Refrigeration Basics

Posted by: Hvac at February 4th, 2009

To start things off here at the HVAC School I might as well make sure that you know the basic principles of refrigeration. You will not be learning anything here that will get you EPA 608 certified, you will not learn how to fix anything, but you will get a great amount of knowledge as to how the cooling and heating process work, it will surely help you out in the future if you do decide to go to a real accredited HVAC school that is for sure.

To get a little bit on the scientific side of refrigeration I will start with the word “cold”. When it comes to science law and all that other crap “cold” does not exist until you get to absolute zero, which is -460 degrees Fahrenheit. This is the point where all atomic motion comes to an end, there is not energy. No one here on earth has ever achieved this temperature, we have came less than a degree away but just haven’t quite put the nail in the coffin. Okay maybe a little off subject of HVAC School and the principles of cold and heat, or is it?

You would like to think that when your air conditioning system is up and running that it is just blowing cool air everywhere, and that is why the rooms are getting cold. The same as when your refrigerator and freezer are running, to the average person they are just blowing really cool air, therefore the space is staying cool. Well if you are to be a certified experienced HVAC technician, and you do decide to go to an HVAC school to learn a career that you can take with you anywhere you will learn that this is not how stuff works. This is not how the refrigeration cycle works, where would you get the cold air from?

When it comes to air conditioning and refrigeration, the process of cooling is actually the removal of heat. For instance inside a freezer, heat is being pulled out of the freezer and ran over coils that are filed with high pressure refrigerant which absorbs the heat and dumps it out right outside the box.
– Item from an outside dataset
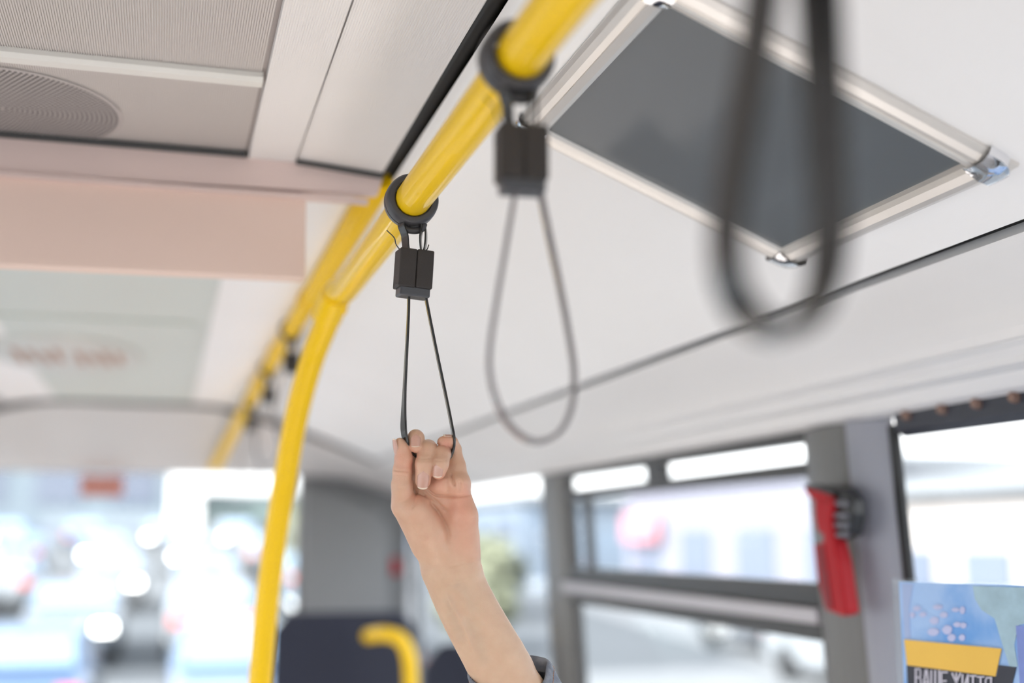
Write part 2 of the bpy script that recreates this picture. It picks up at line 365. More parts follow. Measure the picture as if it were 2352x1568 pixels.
# ------------------------------------------------------------------ poster frame on the cove
t_ = np.array([.925, 0, -.379]); t_ /= np.linalg.norm(t_); nn = np.array([-.379, 0, -.925]); nn /= np.linalg.norm(nn); yy_ = np.array([0, 1., 0])
O = np.array([.3985, 0, CP(.3985)])
TW, PY0, PY1 = .3075, .908, 1.25
pf = thing('poster_holder', 'empty silver snap frame with dark grey sheet on the curved side panel', 'poster frame', O+yy_*1.08)
def pp(u, y, h): return O+t_*u+yy_*y+nn*h
V, Fc = rbox(pp(TW/2, (PY0+PY1)/2, .003), t_, yy_, nn, TW/2+.012, (PY1-PY0)/2+.012, .0015)
mk('backing_sheet', V, Fc, M['sheet'], parent=pf)
FW = .034
fpr = [(0, .004), (.002, .009), (.007, .012), (.016, .0138), (.0165, .0122), (.0235, .0122), (.0295, .0085), (.033, .0035), (.033, .0)]
def rail_(p0, p1, e0, e1, out):
    """mitred rail: inner edge p0>p1, out = outward direction, e0/e1 = shift of the outer end along the rail"""
    V = []; Fc = []; d = (p1-p0)/np.linalg.norm(p1-p0); N = len(fpr)+1
    pr = fpr+[(0, 0)]
    for P, s in ((p0, e0), (p1, e1)):
        V += [tuple(P+out*w+d*s*w+nn*h) for w, h in pr]
    Fc = [(i, (i+1) % N, (i+1) % N+N, i+N) for i in range(N)]+[tuple(range(N)), tuple(range(N, 2*N))]
    return V, Fc
c00, c10, c11, c01 = pp(0, PY0, 0), pp(TW, PY0, 0), pp(TW, PY1, 0), pp(0, PY1, 0)
for p0, p1, o_ in ((c00, c10, -yy_), (c10, c11, t_), (c11, c01, yy_), (c01, c00, -t_)):
    mk('frame_rail', *rail_(p0, p1, -1, 1, o_), M['frame'], parent=pf)
for c, a_, b_ in ((c00, -t_, -yy_), (c10, t_, -yy_), (c11, t_, yy_), (c01, -t_, yy_)):
    # rounded corner cap over the mitre
    V = []; Fc = []; rr = [(.006, .0138), (.018, .0155), (.030, .0145), (.0365, .009), (.037, .0)]
    K = 7
    for r, h in rr:
        for k in range(K):
            an = math.pi/2*k/(K-1); V.append(tuple(c+(a_*math.cos(an)**.7+b_*math.sin(an)**.7)*(r)+nn*h))
    for j in range(len(rr)-1):
        for k in range(K-1): Fc.append((j*K+k, j*K+k+1, (j+1)*K+k+1, (j+1)*K+k))
    b0 = len(V); V.append(tuple(c+nn*.011)); Fc += [(b0, k+1, k) for k in range(K-1)]
    mk('corner_cap', V, Fc, M['chrome'], parent=pf, smooth=True)

# ------------------------------------------------------------------ yellow rails
RAIL = (.2255, .334)
fr_ = thing('handrail', 'glossy yellow grab rail overhead curving down into a pole', 'handrail', (.15, 1.93, -1.6))
path = [(RAIL[0]+.004, -.6, RAIL[1]), (RAIL[0]+.003, .3, RAIL[1]), (RAIL[0], 1.2, RAIL[1]), (RAIL[0]-.001, 1.62, RAIL[1])]
straight = catmull(path, 6)
mk('rail', *tube(straight, .0178, 32), M['yellow'], parent=fr_, smooth=True)
pole = [aty(772, 672, 1.665), aty(752, 735, 1.72), aty(715, 830, 1.78), aty(680, 960, 1.83), aty(655, 1100, 1.87), aty(630, 1250, 1.9), aty(612, 1400, 1.92), aty(597, 1568, 1.93)]
e = np.array(pole[-1]); pole += [e+np.array([-.012, .006, -.30]), e+np.array([-.016, .008, -.7]), np.array([e[0]-.017, e[1]+.008, -1.59])]
pole = [np.array([RAIL[0]-.001, 1.62, RAIL[1]])]+pole
mk('pole', *tube(catmull(pole, 8), .0178, 32), M['yellow'], parent=fr_, smooth=True)
mk('base_flange', *lathe([(0, 0), (0, .04), (.008, .038), (.012, .02), (.012, 0)], (pole[-1][0], pole[-1][1], -1.6), (0, 0, 1), 32), M['yellow'], parent=fr_, smooth=True)
mk('rail_joint', *lathe([(-.028, .018), (-.026, .0215), (.026, .0215), (.028, .018)], aty(762, 702, 1.69), np.array(aty(745, 740, 1.72))-np.array(aty(775, 670, 1.66)), 32), M['yellow'], parent=fr_, smooth=True)
mk('joint_screw', *lathe([(0, 0), (0, .006), (.006, .005), (.006, 0)], aty(786, 712, 1.675), (.9, -.4, -.2), 16), M['yellow'], parent=fr_, smooth=True)
rr_ = thing('handrail', 'far yellow grab rail running close under the ceiling towards the rear window', 'handrail', (.25, 3.4, .47))
rp = [(.268, 1.628, .497), (.264, 1.66, .482), (.262, 1.8, .474), (.262, 2.2, .471), (.26, 3.0, .463), (.258, 3.6, .455), (.240, 4.3, .405), (.215, 4.9, .335), (.20, 5.2, .296), (.195, 5.33, .30)]
mk('rail', *tube(catmull(rp, 8), .0195, 28), M['yellow_far'], parent=rr_, smooth=True)
for yk in (2.4, 3.1, 3.75):
    mk('rail_bracket', *join(tube([(.262, yk, .485 if yk < 3.7 else .47), (.268, yk, .515)], .012, 16), lathe([(-.02, .0195), (-.02, .0225), (.02, .0225), (.02, .0195)], (.2605, yk, .47-.004*(yk-2.2)), (0, 1, 0), 24)), M['yellow_far'], parent=rr_, smooth=True)
mk('rail_bracket', *rbox((.268, 1.64, .487), (1, 0, 0), (0, 1, 0), (0, 0, 1), .022, .012, .012), M['yellow_far'], parent=rr_, ang=.004)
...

The same thing and exact same principle comes into effect with air conditioning systems.

Now when it comes to heat, the fact is that heat will always move to where it is less warm. Another thing that you will learn in any HVAC School that knows what the hell they are talking about. For example if you have 2 anvils that are next to each other, one is at room temperature and the other is burning hot at over a thousand degrees, the ambient temperature anvil will absorb the heat from the hot one until both temperatures on the anvils equalize. This is just how heat and cold work.

Now with that being said heat will always travel to the cooler spot, nothing can stop it, nothing. But we can slow it down through means of insulation, kind of like your refrigerator and freezer doors have insulation stripping on them. Ovens are also equipped with a type of insulation around the door to slow the heat inside of the oven from escaping to the cooler air. So how do air conditioning systems and refrigerators remove heat so efficient? The answer is through refrigerant.

When a liquid boils it lets of the heat that is trapped in the liquid, meaning the liquid turns into steam, which is just letting off some heat. If you were to have two buckets of water that were sitting side by side outside in the hot sun, and one of them was covered and the other was not, the one that was covered would have a lot more heat. The uncovered one would be a lot cooler as it would be letting off heat with the steam escaping.

This is what you will need to know if you ever want to pass those tests in certain HVAC schools that do extensive training on this type of stuff. I do agree that hands on training is the best and most efficient type of training there is when it comes to learning about HVAC, but this is information that every technician and teacher in the HVAC field should know and be aware of. If they do not then they do not know what the hell they are talking about.

Refrigerants will boil at a much cooler rate than water does, for instance R-22 boils at negative 40 degrees Fahrenheit, which makes it a superb choice for a liquid that can remove heat. This is the very basics of refrigeration and the principles that you will learn in any HVAC school.